Nella seconda metà dell’Ottocento all’alpinismo pionieristico ed individuale andò sostituendosi quello dei primi club che "si definì come pratica corale in cui differenti istanze, individuali e collettive, si sovrapposero". Pertanto "le Alpi persero l’alone scientifico che le aveva ammantate fino a poco tempo prima e assursero da un lato a terreno di gioco per una forma avventurosa e ricreativa di alpinismo e dall’altro a regione di confine da presidiare, contendere e difendere". E sebbene nei club alpinistici vigessero le tradizionali regole dei sodalizi per soli gentleman, ai quali accedere per cooptazione e nei quali scambiarsi informazioni ed impressioni esclusive, le spedizioni in montagna, in particolar modo in Italia, in Germania o in Francia, assumevano il significato simbolico di scoperta e demarcazione del territorio nazionale. Conquistare per primi una cima e piantarvi la bandiera della patria divenne un gesto rituale e ambito come era accaduto per l’ascensione al Cervino del 1865, quando a Valtournanche si festeggiò non appena il drappo italiano campeggiò sulla vetta di ponente del monte.

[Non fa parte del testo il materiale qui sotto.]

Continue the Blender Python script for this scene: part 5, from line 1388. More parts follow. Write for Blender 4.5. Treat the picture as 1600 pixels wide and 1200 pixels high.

Il CAI si diffuse ben presto su tutto il territorio nazionale facendo proseliti soprattutto in quella borghesia medio-alta fedele ai valori risorgimentali e ad una concezione della nazione di stampo mazziniano. Per i soci, le escursioni alpine rappresentavano un’opportunità per migliorare se stessi cimentandosi con uno sport che dava spazio all’affermazione personale e che offriva occasioni per una rigenerazione etica e fisica. L’associazione si proponeva inoltre, per mezzo di bollettini e pubblicazioni, di far conoscere il patrimonio geografico e naturalistico nazionale. Agli intenti pedagogici si sommarono ben presto quelli politici: le Alpi orientali, infatti, testimoniavano l’incompiutezza del processo di unificazione nazionale che aveva lasciato Trento e Trieste nelle mani dell’Impero austro-ungarico. L’irredentismo democratico-risorgimentale, che aveva permeato anche il Club Alpino avrebbe lasciato il posto, ad inizi Novecento, ai nuovi fermenti nazionalistici che, oltre a dare spazio al desiderio di ricongiungere alla madrepatria le popolazioni italofone, auspicava un’espansione guerresca dell’Italia al di là dei suoi confini naturali. Le vette divennero perciò terreno di scontro tra alpinisti italiani e austro-tedeschi: ogni nuovo rifugio, ogni nuovo capanno, ogni nuovo sentiero rappresentava la conquista simbolica di uno spazio sottratto al nemico o la riaffermazione del proprio confine nazionale.
Allo scoppio della Grande Guerra il CAI si pronunciò a favore dell’intervento: le tre anime dell’associazione, quella risorgimentale, quella nazionalista e quella giovanile vennero contagiate dal clima oltranzista dell’epoca e videro nel conflitto il mezzo naturale attraverso il quale accedere alle terre irredente. L’associazione si segnalò per il suo volontarismo istituzionale che, in alcuni casi, ne fece un supporto fondamentale per l’operato delle truppe italiane di stanza sul confine con l’Austria. Ma l’impegno del Club sarebbe proseguito anche a conflitto terminato, in particolare nel sollecitare la presa dei rifugi costruiti dall’omologo austriaco in Trentino Alto-Adige e nella promozione di percorsi sui luoghi della Grande Guerra, contribuendo a quella retorica nazionalista da cui avrebbe tratto linfa il nascente fascismo.